1. Is Massachusetts reciprocal with any other jurisdiction relative to bar admission?
  2. I understand in some cases, MA allows Admission on Motion for longstanding attorneys. Where can I find this information?
  3. May I request advance advisory on my eligibility for Admission on Motion?
  4. I am unable to get my MPRE score from NCBE because it is over 15 years old. What do I do?
  5. I took the MPRE and my score was lower than the scaled score of 85 required by Massachusetts.  My score was sufficient for the jurisdiction that admitted me.  Will Massachusetts accept this MPRE score?
  6. What guidance is available relative to the condition set out by S.J.C. Rule 3:01, §6.1.1 requiring that applicants for admission on motion be engaged in the active practice of law for five of the seven years immediately preceding the filing of the application?

1. Is Massachusetts reciprocal with any other jurisdiction relative to bar admission?

Massachusetts does not have reciprocity agreements with any jurisdiction. Massachusetts offers admission on motion (without examination) for which some attorneys may be eligible based on the requirements of Rules of the Supreme Judicial Court and the Board of Bar Examiners pdf format of Rules of the Board of Bar Examiners
.

2. I understand in some cases, MA allows Admission on Motion for longstanding attorneys. Where can I find this information?

Information can be found in Section 6 of the: Rules of the Supreme Judicial Court 3:01 Attorney.

3. May I request advance advisory on my eligibility for Admission on Motion?

Yes, you may submit a letter to the Board of Bar Examiners with any questions regarding your eligibility to apply for Admission on Motion. Follow the guidelines for seeking an Advanced Determination of Eligibility for Admission on Motion pdf format of Letters of Inquiry regarding Admission on Motion
.

4. I am unable to get my MPRE score from NCBE because I took the MPRE prior to 1999. What do I do?

The National Conference of Bar Examiners (NCBE) will no longer provide Multistate Professional Score Reports (MPRE) from tests taken prior to 1999.  If you took the MPRE prior to 1999, contact the jurisdictions to which you have been admitted to practice law. They may have a copy of your MPRE score report in your application or they may be able to certify your score. If unable to obtain this information, please contact the Supreme Judicial Court Clerk’s Office at (617) 557-1050.

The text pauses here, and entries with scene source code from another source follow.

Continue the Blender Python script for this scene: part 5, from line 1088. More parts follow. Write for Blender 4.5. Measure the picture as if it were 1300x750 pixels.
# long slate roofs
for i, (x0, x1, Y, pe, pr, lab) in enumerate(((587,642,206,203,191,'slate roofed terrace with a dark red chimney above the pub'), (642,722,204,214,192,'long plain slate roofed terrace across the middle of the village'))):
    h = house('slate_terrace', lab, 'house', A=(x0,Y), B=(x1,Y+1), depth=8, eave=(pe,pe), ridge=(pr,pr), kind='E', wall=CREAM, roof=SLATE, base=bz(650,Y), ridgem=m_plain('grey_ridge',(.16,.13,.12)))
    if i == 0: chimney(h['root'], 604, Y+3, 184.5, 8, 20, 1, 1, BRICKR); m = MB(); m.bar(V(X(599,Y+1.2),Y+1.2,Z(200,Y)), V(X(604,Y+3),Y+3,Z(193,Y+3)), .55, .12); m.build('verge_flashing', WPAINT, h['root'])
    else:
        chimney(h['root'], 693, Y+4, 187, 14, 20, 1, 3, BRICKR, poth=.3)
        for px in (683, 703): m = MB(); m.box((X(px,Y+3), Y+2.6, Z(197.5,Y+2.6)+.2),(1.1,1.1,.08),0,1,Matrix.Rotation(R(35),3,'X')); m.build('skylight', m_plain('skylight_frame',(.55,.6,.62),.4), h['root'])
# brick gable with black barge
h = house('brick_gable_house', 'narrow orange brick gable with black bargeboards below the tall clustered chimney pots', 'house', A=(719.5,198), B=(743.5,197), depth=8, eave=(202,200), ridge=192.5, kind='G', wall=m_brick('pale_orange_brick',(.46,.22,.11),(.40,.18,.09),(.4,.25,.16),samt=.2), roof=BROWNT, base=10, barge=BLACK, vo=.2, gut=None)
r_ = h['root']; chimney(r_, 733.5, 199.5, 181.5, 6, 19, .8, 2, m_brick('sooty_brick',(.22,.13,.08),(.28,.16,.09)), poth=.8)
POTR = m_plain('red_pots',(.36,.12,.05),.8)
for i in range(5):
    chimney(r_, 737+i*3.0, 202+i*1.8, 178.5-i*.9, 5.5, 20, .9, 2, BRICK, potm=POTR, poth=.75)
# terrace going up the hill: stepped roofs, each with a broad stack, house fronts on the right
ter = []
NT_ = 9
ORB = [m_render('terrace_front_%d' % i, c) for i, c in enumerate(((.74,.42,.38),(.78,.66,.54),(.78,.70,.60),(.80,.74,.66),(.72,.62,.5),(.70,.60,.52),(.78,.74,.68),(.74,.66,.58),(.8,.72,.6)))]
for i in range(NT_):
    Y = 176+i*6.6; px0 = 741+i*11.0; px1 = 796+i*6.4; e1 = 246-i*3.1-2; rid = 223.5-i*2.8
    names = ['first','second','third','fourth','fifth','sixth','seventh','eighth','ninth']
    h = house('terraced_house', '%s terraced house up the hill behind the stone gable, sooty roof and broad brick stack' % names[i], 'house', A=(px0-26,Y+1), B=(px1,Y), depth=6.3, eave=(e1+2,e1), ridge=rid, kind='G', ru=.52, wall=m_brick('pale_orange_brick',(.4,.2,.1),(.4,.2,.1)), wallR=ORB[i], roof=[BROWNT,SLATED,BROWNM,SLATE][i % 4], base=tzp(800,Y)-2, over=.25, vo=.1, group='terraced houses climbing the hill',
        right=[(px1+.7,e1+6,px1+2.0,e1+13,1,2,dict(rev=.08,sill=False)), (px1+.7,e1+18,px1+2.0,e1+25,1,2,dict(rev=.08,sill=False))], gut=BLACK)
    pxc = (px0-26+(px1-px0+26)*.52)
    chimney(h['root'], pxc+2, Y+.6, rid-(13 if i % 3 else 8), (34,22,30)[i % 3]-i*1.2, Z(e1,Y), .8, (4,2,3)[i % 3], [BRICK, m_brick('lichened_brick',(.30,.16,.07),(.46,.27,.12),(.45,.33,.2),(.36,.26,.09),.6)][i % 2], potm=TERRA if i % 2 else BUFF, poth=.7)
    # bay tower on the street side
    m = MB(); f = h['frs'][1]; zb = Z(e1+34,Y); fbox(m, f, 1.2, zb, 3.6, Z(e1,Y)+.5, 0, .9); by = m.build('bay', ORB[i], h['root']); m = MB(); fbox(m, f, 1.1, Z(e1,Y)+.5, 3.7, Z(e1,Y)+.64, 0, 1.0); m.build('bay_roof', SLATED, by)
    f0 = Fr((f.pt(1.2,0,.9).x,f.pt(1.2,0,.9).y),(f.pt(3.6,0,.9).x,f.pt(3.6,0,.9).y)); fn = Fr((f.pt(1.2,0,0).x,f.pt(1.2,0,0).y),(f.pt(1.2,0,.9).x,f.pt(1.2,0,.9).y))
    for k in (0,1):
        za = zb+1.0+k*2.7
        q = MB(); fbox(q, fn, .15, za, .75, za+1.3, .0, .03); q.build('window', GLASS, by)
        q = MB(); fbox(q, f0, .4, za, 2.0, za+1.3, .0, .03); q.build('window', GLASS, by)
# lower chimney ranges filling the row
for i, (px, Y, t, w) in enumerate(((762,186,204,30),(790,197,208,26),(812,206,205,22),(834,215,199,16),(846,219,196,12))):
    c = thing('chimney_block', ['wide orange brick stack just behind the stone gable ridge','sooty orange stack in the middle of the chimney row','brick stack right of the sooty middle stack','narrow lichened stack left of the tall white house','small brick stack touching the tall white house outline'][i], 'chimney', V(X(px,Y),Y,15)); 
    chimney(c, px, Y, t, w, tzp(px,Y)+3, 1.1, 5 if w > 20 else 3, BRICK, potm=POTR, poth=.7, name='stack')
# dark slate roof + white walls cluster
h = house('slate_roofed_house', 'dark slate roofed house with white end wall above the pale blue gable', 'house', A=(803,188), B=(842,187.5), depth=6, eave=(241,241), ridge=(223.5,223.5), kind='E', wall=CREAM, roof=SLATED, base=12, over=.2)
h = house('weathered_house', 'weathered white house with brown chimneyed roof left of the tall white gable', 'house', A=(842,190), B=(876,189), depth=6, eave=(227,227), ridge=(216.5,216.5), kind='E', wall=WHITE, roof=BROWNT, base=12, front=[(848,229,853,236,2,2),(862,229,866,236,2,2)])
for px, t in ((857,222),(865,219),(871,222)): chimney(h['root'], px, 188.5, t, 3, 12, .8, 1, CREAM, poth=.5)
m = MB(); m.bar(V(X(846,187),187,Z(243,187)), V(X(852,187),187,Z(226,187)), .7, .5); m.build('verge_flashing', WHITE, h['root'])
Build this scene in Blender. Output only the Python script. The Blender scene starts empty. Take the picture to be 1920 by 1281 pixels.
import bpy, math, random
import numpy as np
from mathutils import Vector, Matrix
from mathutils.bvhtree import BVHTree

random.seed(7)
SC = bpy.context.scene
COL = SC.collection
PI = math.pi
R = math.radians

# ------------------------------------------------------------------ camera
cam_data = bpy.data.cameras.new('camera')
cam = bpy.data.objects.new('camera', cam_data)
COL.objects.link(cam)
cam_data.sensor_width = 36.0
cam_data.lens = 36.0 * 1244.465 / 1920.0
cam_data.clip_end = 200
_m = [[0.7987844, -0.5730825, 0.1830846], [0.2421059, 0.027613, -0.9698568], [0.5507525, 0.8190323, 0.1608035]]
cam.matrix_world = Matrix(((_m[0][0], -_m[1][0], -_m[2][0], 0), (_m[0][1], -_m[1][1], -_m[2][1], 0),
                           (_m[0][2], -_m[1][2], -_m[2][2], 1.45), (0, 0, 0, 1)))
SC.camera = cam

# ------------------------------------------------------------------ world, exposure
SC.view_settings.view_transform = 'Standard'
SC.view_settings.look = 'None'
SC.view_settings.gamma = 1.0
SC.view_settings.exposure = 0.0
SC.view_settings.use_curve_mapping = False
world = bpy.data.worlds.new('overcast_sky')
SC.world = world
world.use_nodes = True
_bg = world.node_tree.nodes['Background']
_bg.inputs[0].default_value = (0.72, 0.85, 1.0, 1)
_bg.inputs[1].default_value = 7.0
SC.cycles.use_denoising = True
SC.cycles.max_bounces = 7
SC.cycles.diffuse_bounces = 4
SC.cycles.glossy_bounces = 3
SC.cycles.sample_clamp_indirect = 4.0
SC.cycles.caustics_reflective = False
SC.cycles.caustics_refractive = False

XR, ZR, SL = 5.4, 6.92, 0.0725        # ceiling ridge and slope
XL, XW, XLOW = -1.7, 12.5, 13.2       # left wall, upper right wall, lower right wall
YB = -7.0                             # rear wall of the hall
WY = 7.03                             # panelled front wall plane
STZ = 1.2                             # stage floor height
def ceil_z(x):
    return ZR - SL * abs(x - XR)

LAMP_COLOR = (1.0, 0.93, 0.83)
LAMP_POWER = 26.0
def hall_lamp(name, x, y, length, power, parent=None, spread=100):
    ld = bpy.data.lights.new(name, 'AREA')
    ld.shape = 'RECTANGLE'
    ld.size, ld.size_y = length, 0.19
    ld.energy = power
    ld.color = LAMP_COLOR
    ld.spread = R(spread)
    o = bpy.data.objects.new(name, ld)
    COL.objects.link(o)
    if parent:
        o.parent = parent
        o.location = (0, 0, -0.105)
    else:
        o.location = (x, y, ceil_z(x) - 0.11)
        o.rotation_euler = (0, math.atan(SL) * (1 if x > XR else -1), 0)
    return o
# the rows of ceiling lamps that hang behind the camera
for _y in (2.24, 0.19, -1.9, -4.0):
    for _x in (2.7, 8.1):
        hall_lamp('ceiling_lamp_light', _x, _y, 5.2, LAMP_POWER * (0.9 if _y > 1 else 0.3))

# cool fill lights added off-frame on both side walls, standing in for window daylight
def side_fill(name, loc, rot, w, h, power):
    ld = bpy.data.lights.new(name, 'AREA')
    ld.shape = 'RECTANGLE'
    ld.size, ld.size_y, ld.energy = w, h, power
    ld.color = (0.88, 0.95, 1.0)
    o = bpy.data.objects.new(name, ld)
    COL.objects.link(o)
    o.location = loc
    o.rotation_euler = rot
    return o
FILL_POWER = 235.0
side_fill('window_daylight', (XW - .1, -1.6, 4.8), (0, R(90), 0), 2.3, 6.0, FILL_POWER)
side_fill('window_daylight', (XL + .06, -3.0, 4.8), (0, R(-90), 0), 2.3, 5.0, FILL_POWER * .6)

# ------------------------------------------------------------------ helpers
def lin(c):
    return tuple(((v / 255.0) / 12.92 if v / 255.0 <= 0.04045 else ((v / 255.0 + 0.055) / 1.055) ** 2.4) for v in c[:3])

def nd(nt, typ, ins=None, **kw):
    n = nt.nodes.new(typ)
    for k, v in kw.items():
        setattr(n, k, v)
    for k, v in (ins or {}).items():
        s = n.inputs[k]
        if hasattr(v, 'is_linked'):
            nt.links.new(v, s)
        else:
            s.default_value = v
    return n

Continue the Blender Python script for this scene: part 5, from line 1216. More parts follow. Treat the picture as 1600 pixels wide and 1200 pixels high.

5. I took the MPRE and my score was lower than the scaled score of 85 required by Massachusetts.  My score was sufficient for the jurisdiction that admitted me.  Will Massachusetts accept this MPRE score?

Yes, a passing score for a jurisdiction in which you are admitted will be accepted when Applying for Admission on Motion in Massachusetts.

6. What guidance is available relative to the condition set out by S.J.C. Rule 3:01, §6.1.1 requiring that applicants for admission on motion be engaged in the active practice of law for five of the seven years immediately preceding the filing of the application?

While the Board of Bar Examiners encourages attorneys to seek an advanced determination of their eligibility for motion admission by submitting a Letter of Inquiry (see Letters of Inquiry regarding Admission on Motion pdf format of Letters of Inquiry regarding Admission on Motion
) prior to filing an application, the Supreme Judicial Court has provided some guidance:  “Implicit in the requirement that an applicant shall have been engaged in the active practice of law for at least five of the seven years immediately preceding the filing of his petition, see S.J.C. Rule 3:01, § 6.1.1, is the principle that such practice must have been authorized by the State where the applicant had been working as an attorney.”  Schomer v. Board of Bar Examiners, 465 Mass. 55, 59 (2013).